Index of Industrial Production: IIP growth slips to 4.3% in December, down from 7.3% in November, shows Govt data
IIP growth data: While the government pointed out that the MSME sector is driving the growth, economists believe that the slowing of the growth pace is due to external headwinds
IIP growth data: India's factory output based on the Index of Industrial Production (IIP) grew by 4.3 per cent year-on-year in the month of December, Ministry of Statistics and Programme Implementation data showed on Friday. Although, the growth rate has eased as compared to November, when it stood at 7.3 per cent.
“IIP growth eased to 4.3 per cent in Dec’22 from 7.3 per cent in Nov’22, led by a sharp moderation in manufacturing. Within manufacturing, a broad-based slowdown was visible led by computers, wearing apparel and tobacco,” said Aditi Gupta, economist, Bank of Baroda.
The data released by the National Statistical Office (NSO) showed that the manufacturing sector's output grew by 2.6 per cent in December 2022.
Mining output rose by 9.8 per cent and power generation increased by 10.4 per cent during the month under review.
As per the Index of Industrial Production (IIP), the industrial growth during 2021-22 was 11.7 per cent over the corresponding period of the last year.
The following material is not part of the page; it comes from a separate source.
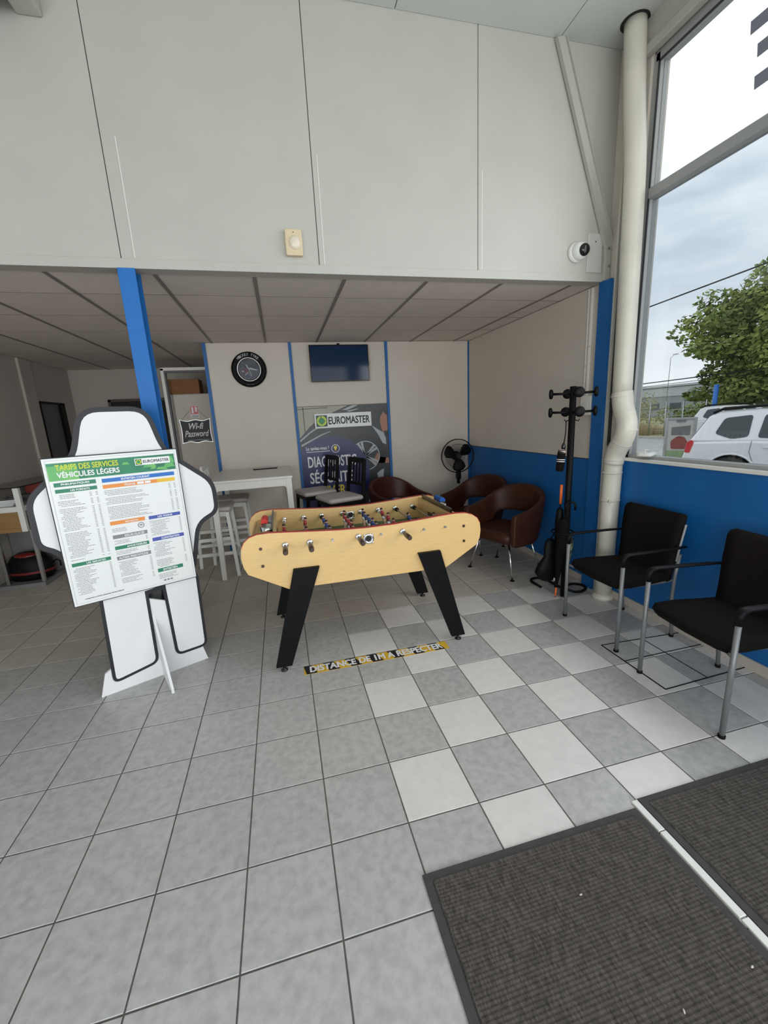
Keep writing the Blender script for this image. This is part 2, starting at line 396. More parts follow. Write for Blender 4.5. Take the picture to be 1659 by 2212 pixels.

Whereas, annual average growth of IIP was 3.4 per cent and 3.2 per cent respectively during the period 2009-14 (Base year: 2004-05) and 2014-19 (Base Year: 2011-12), Minister of State for Commerce and Industry, Som Parkash had said in reply to a question in the Parliament on February 8.
As pointed out by the ministry, the government has undertaken various steps to boost industrial performance. These include introduction of Goods and Services Tax (GST), reduction in corporate tax, interventions to improve ease of doing business, measures for reduction in compliance burden, policy measures to boost domestic manufacturing through public procurement orders, Phased Manufacturing Programme (PMP), FDI policy reforms.
“Within use-based, while primary goods output accelerated to 8.3 per cent in Dec’22 from 4.8 per cent in Nov’22, all output in all other segments lost momentum,” added Gupta.
The ministry mentioned in their release that the growth is primarily driven by the MSME sector as the government has taken several measures to support the sector. The Emergency Credit Line Guarantee Scheme (ECLGS), with a provision of Rs 3 lakh crore which has been increased to Rs 5 lakh crores, is in the form of a fully-guaranteed emergency credit line to monitor lending institutions.
“Financial support has been given to the stressed MSMEs with an infusion of Rs 20,000 crore equity support through Subordinate Debt. Fund of Funds created to infuse equity worth Rs.50,000 crore in the MSME Sector by setting up Rs 10,000 crore Corpus Fund,” mentioned the release.
While the government pointed out that the MSME sector is driving the growth, economists believe that the slowing of growth pace is due to external headwinds
According to economists, IIP growth in December came in at 4.3 per cent which is lower than expectation of 5 per cent. With this growth of 4.3 per cent overall growth for the 9 month period April-Dec is 5.4 per cent.